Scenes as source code
-----
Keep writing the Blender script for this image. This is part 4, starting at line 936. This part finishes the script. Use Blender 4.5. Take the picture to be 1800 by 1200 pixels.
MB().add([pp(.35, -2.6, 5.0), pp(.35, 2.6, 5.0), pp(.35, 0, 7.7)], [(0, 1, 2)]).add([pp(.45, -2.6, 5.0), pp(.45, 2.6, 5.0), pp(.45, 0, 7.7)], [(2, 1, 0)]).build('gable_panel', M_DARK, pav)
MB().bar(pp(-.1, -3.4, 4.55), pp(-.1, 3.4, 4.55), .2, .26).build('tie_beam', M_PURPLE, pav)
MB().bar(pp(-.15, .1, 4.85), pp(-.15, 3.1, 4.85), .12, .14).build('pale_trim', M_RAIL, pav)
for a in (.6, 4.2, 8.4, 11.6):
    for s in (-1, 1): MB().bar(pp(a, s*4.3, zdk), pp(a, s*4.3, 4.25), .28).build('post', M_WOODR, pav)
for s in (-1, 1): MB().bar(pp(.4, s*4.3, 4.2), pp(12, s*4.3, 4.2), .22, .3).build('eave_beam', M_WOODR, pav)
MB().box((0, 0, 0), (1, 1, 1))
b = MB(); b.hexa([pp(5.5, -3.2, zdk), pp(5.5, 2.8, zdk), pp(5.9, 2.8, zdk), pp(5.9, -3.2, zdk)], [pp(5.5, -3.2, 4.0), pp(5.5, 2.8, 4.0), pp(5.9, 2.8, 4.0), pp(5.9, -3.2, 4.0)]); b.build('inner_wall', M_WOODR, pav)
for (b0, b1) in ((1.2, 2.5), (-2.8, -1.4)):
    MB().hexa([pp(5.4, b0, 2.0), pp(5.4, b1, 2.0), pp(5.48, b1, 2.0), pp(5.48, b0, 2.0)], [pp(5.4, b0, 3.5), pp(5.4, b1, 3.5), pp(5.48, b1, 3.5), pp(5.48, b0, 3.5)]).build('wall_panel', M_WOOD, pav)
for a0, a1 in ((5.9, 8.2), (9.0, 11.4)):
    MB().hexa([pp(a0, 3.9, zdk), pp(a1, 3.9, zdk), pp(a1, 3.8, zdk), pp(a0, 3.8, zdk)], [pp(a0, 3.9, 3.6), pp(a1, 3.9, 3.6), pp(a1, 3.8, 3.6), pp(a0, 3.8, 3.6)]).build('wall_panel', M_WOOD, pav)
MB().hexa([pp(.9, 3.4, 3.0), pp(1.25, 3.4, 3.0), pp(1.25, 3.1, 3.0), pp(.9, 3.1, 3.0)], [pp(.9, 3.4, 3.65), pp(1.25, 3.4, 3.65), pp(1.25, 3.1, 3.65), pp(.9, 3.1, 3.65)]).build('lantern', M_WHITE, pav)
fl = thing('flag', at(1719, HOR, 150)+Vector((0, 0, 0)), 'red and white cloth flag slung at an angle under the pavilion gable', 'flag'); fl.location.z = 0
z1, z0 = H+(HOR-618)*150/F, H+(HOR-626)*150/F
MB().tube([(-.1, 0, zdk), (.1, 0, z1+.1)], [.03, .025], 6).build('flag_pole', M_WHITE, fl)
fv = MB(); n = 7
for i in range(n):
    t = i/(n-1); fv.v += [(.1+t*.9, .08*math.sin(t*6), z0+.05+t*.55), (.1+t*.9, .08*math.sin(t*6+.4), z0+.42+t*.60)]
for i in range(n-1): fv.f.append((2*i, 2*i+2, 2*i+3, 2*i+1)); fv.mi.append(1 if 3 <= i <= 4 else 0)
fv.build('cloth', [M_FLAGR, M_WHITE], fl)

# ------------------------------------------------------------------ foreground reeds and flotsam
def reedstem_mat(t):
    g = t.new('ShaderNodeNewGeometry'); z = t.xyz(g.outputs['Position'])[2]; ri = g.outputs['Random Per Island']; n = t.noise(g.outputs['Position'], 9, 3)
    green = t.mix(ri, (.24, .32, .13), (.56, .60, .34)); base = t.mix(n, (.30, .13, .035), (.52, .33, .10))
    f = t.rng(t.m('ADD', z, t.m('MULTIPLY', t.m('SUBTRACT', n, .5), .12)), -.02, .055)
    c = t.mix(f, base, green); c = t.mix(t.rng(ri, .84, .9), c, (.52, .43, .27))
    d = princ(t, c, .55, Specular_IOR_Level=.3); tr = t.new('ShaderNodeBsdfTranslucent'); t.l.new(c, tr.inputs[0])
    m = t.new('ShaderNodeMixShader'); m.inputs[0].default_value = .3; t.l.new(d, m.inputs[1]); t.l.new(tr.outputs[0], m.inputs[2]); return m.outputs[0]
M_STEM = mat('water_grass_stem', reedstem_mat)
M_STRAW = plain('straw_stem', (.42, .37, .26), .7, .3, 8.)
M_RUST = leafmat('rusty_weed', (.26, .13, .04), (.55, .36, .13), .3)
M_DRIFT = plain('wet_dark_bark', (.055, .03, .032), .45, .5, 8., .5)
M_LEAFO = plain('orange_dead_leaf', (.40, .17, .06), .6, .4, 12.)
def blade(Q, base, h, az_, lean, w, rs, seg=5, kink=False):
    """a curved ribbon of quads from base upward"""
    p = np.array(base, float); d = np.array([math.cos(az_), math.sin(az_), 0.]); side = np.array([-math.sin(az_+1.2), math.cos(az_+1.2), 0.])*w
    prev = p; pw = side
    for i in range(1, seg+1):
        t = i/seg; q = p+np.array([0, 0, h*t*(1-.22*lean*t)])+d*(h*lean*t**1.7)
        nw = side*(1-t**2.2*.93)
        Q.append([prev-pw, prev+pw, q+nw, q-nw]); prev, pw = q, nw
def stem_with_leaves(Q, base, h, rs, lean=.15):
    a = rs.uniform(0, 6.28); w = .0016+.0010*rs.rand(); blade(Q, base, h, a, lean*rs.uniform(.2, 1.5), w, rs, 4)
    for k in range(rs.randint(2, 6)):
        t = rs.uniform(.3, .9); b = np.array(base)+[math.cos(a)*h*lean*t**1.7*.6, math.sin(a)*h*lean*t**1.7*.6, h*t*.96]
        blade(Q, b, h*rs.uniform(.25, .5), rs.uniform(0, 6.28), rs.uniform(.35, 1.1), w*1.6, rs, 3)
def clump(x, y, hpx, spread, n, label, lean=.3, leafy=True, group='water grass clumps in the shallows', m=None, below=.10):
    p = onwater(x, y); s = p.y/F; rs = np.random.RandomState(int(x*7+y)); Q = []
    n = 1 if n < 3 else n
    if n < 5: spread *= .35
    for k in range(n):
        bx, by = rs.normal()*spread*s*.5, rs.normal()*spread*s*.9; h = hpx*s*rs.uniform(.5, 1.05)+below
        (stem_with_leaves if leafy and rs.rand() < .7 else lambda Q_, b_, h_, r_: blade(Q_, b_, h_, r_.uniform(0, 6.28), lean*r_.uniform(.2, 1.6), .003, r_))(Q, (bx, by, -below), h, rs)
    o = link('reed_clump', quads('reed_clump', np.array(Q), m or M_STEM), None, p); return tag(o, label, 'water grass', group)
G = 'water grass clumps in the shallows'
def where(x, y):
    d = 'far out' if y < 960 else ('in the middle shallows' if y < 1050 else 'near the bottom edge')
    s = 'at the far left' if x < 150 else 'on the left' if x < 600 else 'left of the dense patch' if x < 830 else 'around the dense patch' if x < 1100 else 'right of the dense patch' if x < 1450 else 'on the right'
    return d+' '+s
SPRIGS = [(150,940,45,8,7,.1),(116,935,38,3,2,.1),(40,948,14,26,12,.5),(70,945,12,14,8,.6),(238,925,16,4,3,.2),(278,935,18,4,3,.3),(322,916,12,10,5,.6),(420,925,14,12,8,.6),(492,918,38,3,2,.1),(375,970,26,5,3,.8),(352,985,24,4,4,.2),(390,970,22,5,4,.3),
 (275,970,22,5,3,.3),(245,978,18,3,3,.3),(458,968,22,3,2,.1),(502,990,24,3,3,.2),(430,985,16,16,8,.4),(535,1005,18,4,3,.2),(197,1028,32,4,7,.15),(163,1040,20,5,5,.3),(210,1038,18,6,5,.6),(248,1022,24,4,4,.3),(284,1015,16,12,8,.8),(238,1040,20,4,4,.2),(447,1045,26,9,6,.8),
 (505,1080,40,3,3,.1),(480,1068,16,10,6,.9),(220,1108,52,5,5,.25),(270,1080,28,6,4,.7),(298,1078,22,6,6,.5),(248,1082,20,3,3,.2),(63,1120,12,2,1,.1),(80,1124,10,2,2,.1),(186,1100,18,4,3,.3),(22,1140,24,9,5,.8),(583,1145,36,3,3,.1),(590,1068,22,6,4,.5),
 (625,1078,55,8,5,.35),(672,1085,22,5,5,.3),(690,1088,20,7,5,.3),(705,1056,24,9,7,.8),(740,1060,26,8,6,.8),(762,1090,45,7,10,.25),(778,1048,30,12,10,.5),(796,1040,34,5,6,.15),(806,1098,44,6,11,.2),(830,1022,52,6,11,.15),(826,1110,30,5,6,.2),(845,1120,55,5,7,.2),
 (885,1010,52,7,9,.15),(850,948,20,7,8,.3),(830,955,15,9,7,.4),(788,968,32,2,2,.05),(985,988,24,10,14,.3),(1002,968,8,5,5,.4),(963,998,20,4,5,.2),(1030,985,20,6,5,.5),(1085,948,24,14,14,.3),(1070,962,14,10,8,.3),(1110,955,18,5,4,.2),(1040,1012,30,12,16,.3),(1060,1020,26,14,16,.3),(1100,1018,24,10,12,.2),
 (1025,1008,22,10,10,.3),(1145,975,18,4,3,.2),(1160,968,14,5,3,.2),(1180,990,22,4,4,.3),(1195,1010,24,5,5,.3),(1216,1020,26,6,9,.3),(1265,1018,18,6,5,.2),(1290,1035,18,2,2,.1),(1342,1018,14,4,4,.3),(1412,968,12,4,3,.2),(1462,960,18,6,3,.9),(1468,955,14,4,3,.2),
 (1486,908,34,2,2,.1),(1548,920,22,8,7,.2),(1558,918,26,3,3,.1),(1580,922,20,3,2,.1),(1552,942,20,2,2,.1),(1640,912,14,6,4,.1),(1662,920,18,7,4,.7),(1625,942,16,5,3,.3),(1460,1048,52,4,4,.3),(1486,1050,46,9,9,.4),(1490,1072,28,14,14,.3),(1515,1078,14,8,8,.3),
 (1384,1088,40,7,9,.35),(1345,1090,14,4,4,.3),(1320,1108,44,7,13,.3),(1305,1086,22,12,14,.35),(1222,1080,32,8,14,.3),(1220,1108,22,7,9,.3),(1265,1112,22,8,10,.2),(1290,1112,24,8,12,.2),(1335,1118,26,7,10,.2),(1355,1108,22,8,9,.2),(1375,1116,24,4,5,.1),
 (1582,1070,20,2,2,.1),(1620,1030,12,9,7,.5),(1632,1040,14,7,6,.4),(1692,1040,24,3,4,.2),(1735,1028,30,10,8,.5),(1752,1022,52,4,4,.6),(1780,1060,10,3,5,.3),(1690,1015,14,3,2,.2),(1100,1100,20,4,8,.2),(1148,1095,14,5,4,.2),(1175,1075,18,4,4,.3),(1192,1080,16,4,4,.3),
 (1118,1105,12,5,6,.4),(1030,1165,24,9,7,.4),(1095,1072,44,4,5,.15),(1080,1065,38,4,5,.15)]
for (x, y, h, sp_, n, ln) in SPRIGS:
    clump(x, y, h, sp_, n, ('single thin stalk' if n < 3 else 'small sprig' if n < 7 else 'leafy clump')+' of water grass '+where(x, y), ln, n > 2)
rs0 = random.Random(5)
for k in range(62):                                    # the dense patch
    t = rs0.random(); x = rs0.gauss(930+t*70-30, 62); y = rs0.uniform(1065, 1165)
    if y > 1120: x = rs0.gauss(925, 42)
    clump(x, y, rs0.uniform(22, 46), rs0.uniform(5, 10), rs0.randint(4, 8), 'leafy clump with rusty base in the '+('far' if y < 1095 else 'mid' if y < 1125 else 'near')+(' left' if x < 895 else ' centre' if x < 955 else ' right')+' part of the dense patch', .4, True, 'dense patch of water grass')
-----
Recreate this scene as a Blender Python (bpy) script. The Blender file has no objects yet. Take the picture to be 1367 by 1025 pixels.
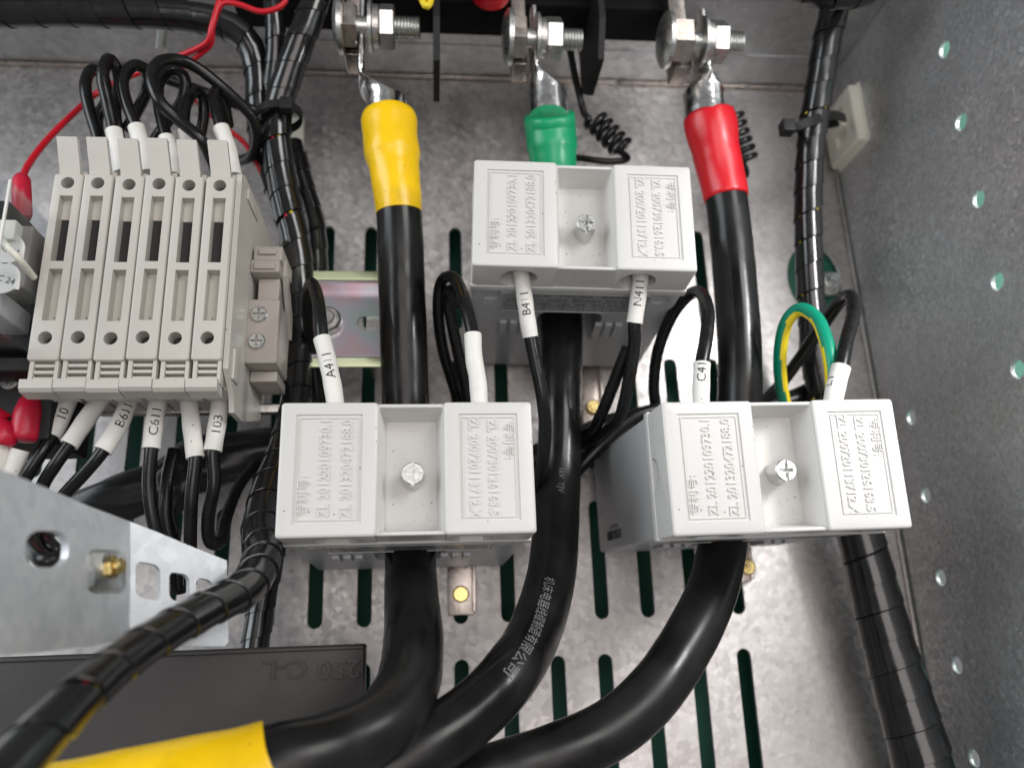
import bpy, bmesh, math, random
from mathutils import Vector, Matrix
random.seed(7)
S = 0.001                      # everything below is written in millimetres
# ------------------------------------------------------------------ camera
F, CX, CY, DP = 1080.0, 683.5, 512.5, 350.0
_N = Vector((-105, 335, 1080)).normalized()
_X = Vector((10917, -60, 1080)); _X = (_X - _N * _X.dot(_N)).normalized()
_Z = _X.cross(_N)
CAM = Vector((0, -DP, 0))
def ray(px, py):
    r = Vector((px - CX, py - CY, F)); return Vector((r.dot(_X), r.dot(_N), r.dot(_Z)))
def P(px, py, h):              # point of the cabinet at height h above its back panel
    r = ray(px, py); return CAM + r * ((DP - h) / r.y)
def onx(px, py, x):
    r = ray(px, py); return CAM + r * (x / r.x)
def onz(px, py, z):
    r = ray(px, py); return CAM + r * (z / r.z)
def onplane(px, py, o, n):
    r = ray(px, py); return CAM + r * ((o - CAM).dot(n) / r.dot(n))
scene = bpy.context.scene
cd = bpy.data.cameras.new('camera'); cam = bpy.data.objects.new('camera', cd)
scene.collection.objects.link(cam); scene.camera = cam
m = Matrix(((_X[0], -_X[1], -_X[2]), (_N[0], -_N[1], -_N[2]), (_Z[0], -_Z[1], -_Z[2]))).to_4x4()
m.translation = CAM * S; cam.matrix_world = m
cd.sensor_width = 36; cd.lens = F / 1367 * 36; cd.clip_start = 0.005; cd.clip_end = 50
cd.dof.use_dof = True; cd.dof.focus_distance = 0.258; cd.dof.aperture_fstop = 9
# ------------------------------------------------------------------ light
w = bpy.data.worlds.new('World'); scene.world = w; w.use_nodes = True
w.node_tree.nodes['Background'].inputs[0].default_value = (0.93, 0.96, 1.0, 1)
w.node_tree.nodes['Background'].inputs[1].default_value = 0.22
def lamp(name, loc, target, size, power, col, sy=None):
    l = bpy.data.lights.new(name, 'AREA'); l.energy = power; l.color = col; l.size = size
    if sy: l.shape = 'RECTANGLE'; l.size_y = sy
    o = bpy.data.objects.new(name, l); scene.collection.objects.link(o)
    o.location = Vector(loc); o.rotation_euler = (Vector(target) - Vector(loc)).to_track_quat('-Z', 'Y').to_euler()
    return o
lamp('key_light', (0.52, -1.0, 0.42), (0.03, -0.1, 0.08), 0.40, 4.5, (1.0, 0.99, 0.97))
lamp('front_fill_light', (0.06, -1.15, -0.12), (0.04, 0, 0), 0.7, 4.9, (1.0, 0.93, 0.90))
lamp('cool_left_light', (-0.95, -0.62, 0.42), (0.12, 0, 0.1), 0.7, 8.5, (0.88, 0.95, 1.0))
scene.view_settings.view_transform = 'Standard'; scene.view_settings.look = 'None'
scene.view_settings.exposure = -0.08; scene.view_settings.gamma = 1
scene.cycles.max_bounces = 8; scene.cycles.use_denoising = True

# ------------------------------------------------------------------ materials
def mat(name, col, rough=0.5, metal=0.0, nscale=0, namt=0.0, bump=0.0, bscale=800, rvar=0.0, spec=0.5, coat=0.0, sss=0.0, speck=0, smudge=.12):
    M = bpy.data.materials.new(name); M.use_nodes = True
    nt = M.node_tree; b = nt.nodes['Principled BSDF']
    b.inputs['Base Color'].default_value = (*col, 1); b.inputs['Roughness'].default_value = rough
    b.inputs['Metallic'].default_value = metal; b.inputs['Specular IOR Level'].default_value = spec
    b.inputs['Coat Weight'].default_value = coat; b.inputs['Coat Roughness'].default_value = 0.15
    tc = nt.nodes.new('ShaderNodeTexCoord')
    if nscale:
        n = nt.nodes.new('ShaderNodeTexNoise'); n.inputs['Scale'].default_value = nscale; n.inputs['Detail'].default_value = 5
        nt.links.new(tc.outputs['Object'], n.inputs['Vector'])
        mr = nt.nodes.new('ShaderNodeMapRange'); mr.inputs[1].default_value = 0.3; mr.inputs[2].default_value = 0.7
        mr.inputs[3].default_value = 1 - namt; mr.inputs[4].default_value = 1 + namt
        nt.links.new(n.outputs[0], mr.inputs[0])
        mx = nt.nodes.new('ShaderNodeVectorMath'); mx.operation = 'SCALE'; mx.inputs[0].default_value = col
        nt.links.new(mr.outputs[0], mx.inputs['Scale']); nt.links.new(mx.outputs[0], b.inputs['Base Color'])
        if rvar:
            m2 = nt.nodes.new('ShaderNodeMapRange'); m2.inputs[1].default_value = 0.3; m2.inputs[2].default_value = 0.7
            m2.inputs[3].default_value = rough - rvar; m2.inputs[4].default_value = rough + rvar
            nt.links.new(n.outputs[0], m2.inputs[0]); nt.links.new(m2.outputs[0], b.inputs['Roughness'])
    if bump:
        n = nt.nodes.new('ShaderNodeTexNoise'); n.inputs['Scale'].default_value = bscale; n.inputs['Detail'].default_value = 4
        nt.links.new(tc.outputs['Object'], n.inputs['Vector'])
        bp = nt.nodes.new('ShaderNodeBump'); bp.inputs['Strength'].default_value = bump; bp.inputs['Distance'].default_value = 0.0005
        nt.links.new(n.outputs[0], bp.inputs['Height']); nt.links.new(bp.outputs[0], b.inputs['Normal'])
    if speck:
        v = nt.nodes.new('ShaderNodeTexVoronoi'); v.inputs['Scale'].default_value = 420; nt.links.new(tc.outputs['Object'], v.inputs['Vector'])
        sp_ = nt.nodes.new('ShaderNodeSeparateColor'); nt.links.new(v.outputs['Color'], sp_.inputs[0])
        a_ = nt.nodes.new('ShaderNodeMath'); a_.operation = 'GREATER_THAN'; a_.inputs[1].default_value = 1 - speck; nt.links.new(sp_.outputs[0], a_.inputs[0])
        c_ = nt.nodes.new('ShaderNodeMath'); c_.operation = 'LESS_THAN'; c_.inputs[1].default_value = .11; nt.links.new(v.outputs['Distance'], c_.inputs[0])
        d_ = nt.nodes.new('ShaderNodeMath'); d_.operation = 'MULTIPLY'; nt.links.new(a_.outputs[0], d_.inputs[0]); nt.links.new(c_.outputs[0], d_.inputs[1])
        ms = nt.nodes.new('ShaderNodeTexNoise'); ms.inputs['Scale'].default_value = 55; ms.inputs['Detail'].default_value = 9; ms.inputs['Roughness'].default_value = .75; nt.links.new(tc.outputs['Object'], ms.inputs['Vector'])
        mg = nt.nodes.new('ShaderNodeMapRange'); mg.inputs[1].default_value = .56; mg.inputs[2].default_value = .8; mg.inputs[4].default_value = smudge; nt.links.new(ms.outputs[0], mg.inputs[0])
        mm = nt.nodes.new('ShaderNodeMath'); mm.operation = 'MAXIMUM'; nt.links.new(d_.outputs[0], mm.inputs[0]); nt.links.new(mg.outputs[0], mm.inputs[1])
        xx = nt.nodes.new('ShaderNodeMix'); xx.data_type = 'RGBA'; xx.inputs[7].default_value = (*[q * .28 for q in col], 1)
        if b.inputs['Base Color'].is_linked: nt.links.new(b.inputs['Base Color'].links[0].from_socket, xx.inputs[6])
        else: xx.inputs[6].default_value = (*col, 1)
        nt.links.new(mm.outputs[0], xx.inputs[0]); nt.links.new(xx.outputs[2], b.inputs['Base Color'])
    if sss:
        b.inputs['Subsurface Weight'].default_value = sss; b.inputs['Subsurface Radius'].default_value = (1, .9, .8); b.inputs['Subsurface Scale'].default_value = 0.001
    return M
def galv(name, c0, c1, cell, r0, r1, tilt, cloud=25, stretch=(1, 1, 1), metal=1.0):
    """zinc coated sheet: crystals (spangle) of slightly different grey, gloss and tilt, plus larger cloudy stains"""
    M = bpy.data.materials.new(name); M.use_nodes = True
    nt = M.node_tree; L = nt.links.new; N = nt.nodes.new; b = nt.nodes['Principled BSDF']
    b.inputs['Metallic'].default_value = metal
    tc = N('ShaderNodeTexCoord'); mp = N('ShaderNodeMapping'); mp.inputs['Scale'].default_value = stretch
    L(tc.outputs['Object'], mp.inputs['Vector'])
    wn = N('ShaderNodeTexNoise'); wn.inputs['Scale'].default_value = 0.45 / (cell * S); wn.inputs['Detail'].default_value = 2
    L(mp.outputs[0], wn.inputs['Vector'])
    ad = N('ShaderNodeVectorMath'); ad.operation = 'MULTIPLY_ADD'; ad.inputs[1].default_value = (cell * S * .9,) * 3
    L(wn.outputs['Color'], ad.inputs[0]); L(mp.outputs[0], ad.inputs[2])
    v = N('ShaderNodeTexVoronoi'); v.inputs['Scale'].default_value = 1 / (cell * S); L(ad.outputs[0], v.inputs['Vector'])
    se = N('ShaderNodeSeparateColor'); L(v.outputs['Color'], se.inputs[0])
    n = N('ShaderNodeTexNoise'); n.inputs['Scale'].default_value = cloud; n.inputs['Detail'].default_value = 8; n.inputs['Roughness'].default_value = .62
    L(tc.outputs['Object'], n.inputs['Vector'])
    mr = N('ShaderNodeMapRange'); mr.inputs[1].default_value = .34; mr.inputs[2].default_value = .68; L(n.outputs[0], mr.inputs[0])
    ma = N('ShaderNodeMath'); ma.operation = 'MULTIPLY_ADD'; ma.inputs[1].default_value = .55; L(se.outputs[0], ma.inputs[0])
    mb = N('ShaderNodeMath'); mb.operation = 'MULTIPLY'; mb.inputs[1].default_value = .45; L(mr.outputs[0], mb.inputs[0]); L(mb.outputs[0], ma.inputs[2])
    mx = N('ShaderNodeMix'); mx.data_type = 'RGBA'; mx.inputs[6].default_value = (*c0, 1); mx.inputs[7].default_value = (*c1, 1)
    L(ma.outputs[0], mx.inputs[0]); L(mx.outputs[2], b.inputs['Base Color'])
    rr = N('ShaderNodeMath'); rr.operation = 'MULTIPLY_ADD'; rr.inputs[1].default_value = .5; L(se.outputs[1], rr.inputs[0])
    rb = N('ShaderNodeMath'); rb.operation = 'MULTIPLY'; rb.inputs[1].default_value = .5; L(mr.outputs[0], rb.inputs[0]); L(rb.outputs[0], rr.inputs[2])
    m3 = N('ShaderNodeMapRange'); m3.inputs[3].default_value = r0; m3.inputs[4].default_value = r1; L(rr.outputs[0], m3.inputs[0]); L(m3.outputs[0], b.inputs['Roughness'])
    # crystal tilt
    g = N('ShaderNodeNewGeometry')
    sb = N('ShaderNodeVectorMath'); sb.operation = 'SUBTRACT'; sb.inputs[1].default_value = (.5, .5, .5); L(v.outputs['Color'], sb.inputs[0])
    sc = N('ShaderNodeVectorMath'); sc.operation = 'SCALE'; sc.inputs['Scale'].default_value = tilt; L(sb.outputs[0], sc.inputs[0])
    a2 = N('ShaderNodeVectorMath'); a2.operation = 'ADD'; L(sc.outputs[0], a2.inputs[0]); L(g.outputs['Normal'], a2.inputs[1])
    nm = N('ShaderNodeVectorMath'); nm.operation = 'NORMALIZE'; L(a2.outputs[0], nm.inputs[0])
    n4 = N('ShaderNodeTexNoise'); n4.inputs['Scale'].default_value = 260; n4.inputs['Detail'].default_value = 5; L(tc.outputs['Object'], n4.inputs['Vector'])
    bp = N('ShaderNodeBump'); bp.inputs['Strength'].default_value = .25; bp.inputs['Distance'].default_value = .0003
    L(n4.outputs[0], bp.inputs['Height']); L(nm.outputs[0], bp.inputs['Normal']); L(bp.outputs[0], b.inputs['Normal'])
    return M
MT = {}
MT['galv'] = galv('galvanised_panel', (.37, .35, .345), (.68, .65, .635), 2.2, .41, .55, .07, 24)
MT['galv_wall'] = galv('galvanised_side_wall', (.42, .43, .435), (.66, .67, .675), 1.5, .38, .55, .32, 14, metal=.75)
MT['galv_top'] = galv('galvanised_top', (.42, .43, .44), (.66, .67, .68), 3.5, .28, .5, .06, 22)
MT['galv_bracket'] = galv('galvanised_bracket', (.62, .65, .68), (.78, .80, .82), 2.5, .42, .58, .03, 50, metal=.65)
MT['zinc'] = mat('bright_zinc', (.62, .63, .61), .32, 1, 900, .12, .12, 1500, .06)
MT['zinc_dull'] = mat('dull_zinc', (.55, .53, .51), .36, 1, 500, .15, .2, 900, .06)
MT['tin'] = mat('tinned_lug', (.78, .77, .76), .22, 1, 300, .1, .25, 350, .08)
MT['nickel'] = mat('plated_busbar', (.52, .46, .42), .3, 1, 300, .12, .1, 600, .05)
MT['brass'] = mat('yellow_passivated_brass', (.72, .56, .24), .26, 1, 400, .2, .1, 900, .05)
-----
— Short exercise —
For the entries above, count the lines that contain the string "pixels", and state that number without further comment.

— Problem solution —
2